▶ [Your instructions] Quote, without change, all of the lines that follow.
──────── Available data
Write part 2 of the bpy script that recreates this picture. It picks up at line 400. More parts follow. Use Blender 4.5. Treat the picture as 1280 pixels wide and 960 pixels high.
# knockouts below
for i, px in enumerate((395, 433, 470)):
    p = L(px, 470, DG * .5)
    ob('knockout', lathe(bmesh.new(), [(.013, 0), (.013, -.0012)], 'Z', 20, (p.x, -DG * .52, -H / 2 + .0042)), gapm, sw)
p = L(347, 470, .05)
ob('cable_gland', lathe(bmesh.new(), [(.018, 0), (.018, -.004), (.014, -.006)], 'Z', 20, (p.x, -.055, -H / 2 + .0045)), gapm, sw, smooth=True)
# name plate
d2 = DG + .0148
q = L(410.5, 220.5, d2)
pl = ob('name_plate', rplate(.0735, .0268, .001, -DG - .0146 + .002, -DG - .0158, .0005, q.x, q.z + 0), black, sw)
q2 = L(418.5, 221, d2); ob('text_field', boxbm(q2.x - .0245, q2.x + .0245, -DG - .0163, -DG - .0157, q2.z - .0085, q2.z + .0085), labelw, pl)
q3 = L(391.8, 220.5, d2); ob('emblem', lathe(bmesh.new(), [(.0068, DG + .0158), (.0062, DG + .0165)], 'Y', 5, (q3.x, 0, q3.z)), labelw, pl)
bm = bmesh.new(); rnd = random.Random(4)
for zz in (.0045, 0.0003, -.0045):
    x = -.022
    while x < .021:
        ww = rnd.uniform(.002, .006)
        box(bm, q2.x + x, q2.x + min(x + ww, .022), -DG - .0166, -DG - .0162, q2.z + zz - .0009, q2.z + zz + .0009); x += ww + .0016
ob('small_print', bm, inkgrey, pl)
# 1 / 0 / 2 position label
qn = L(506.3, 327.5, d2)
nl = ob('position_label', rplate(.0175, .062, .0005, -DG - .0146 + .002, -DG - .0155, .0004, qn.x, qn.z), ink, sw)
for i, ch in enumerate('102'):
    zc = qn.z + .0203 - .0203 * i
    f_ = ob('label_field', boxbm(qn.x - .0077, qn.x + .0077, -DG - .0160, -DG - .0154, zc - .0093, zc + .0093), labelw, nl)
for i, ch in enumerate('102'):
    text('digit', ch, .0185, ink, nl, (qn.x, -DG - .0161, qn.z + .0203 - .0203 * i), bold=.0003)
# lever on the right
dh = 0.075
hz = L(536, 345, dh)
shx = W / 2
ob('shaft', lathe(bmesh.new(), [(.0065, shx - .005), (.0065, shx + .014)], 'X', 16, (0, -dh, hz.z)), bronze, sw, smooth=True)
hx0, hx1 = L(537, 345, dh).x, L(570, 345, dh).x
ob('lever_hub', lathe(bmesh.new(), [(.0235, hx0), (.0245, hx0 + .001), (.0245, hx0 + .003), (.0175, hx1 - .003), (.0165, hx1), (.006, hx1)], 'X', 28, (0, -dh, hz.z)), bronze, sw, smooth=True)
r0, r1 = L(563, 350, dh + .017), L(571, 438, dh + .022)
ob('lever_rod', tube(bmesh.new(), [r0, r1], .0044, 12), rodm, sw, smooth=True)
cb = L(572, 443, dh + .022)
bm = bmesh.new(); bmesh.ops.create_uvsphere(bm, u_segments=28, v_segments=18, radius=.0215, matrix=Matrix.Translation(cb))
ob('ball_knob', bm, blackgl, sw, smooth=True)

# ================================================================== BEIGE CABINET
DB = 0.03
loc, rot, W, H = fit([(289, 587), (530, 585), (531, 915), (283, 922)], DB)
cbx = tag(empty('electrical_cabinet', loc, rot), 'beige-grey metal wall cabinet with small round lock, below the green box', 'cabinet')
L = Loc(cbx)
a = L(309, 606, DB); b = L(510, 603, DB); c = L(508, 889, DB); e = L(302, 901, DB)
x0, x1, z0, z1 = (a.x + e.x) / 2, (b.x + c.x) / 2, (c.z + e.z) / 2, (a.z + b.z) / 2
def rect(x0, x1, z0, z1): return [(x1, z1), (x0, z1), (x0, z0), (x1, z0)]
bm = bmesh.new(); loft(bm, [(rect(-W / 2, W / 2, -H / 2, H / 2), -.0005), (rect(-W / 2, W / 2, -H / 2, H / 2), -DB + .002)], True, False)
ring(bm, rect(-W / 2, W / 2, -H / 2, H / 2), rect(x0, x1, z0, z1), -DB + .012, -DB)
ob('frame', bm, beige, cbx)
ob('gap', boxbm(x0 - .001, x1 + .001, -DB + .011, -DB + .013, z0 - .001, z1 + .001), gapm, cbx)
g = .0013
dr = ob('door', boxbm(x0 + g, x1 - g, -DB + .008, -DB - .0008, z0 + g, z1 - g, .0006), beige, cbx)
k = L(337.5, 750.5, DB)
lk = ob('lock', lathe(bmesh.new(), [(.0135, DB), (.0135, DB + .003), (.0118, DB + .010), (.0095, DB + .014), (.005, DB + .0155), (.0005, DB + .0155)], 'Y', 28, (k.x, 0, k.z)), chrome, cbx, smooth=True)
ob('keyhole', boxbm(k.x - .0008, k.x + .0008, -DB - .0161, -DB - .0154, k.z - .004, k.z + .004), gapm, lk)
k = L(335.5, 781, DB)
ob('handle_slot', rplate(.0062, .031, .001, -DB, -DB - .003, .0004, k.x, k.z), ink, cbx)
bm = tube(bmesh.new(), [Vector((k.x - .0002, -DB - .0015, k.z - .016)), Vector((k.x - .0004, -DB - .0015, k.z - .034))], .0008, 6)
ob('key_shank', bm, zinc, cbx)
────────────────
▶ [Task solution]
Write part 2 of the bpy script that recreates this picture. It picks up at line 400. More parts follow. Use Blender 4.5. Treat the picture as 1280 pixels wide and 960 pixels high.
# knockouts below
for i, px in enumerate((395, 433, 470)):
    p = L(px, 470, DG * .5)
    ob('knockout', lathe(bmesh.new(), [(.013, 0), (.013, -.0012)], 'Z', 20, (p.x, -DG * .52, -H / 2 + .0042)), gapm, sw)
p = L(347, 470, .05)
ob('cable_gland', lathe(bmesh.new(), [(.018, 0), (.018, -.004), (.014, -.006)], 'Z', 20, (p.x, -.055, -H / 2 + .0045)), gapm, sw, smooth=True)
# name plate
d2 = DG + .0148
q = L(410.5, 220.5, d2)
pl = ob('name_plate', rplate(.0735, .0268, .001, -DG - .0146 + .002, -DG - .0158, .0005, q.x, q.z + 0), black, sw)
q2 = L(418.5, 221, d2); ob('text_field', boxbm(q2.x - .0245, q2.x + .0245, -DG - .0163, -DG - .0157, q2.z - .0085, q2.z + .0085), labelw, pl)
q3 = L(391.8, 220.5, d2); ob('emblem', lathe(bmesh.new(), [(.0068, DG + .0158), (.0062, DG + .0165)], 'Y', 5, (q3.x, 0, q3.z)), labelw, pl)
bm = bmesh.new(); rnd = random.Random(4)
for zz in (.0045, 0.0003, -.0045):
    x = -.022
    while x < .021:
        ww = rnd.uniform(.002, .006)
        box(bm, q2.x + x, q2.x + min(x + ww, .022), -DG - .0166, -DG - .0162, q2.z + zz - .0009, q2.z + zz + .0009); x += ww + .0016
ob('small_print', bm, inkgrey, pl)
# 1 / 0 / 2 position label
qn = L(506.3, 327.5, d2)
nl = ob('position_label', rplate(.0175, .062, .0005, -DG - .0146 + .002, -DG - .0155, .0004, qn.x, qn.z), ink, sw)
for i, ch in enumerate('102'):
    zc = qn.z + .0203 - .0203 * i
    f_ = ob('label_field', boxbm(qn.x - .0077, qn.x + .0077, -DG - .0160, -DG - .0154, zc - .0093, zc + .0093), labelw, nl)
for i, ch in enumerate('102'):
    text('digit', ch, .0185, ink, nl, (qn.x, -DG - .0161, qn.z + .0203 - .0203 * i), bold=.0003)
# lever on the right
dh = 0.075
hz = L(536, 345, dh)
shx = W / 2
ob('shaft', lathe(bmesh.new(), [(.0065, shx - .005), (.0065, shx + .014)], 'X', 16, (0, -dh, hz.z)), bronze, sw, smooth=True)
hx0, hx1 = L(537, 345, dh).x, L(570, 345, dh).x
ob('lever_hub', lathe(bmesh.new(), [(.0235, hx0), (.0245, hx0 + .001), (.0245, hx0 + .003), (.0175, hx1 - .003), (.0165, hx1), (.006, hx1)], 'X', 28, (0, -dh, hz.z)), bronze, sw, smooth=True)
r0, r1 = L(563, 350, dh + .017), L(571, 438, dh + .022)
ob('lever_rod', tube(bmesh.new(), [r0, r1], .0044, 12), rodm, sw, smooth=True)
cb = L(572, 443, dh + .022)
bm = bmesh.new(); bmesh.ops.create_uvsphere(bm, u_segments=28, v_segments=18, radius=.0215, matrix=Matrix.Translation(cb))
ob('ball_knob', bm, blackgl, sw, smooth=True)

# ================================================================== BEIGE CABINET
DB = 0.03
loc, rot, W, H = fit([(289, 587), (530, 585), (531, 915), (283, 922)], DB)
cbx = tag(empty('electrical_cabinet', loc, rot), 'beige-grey metal wall cabinet with small round lock, below the green box', 'cabinet')
L = Loc(cbx)
a = L(309, 606, DB); b = L(510, 603, DB); c = L(508, 889, DB); e = L(302, 901, DB)
x0, x1, z0, z1 = (a.x + e.x) / 2, (b.x + c.x) / 2, (c.z + e.z) / 2, (a.z + b.z) / 2
def rect(x0, x1, z0, z1): return [(x1, z1), (x0, z1), (x0, z0), (x1, z0)]
bm = bmesh.new(); loft(bm, [(rect(-W / 2, W / 2, -H / 2, H / 2), -.0005), (rect(-W / 2, W / 2, -H / 2, H / 2), -DB + .002)], True, False)
ring(bm, rect(-W / 2, W / 2, -H / 2, H / 2), rect(x0, x1, z0, z1), -DB + .012, -DB)
ob('frame', bm, beige, cbx)
ob('gap', boxbm(x0 - .001, x1 + .001, -DB + .011, -DB + .013, z0 - .001, z1 + .001), gapm, cbx)
g = .0013
dr = ob('door', boxbm(x0 + g, x1 - g, -DB + .008, -DB - .0008, z0 + g, z1 - g, .0006), beige, cbx)
k = L(337.5, 750.5, DB)
lk = ob('lock', lathe(bmesh.new(), [(.0135, DB), (.0135, DB + .003), (.0118, DB + .010), (.0095, DB + .014), (.005, DB + .0155), (.0005, DB + .0155)], 'Y', 28, (k.x, 0, k.z)), chrome, cbx, smooth=True)
ob('keyhole', boxbm(k.x - .0008, k.x + .0008, -DB - .0161, -DB - .0154, k.z - .004, k.z + .004), gapm, lk)
k = L(335.5, 781, DB)
ob('handle_slot', rplate(.0062, .031, .001, -DB, -DB - .003, .0004, k.x, k.z), ink, cbx)
bm = tube(bmesh.new(), [Vector((k.x - .0002, -DB - .0015, k.z - .016)), Vector((k.x - .0004, -DB - .0015, k.z - .034))], .0008, 6)
ob('key_shank', bm, zinc, cbx)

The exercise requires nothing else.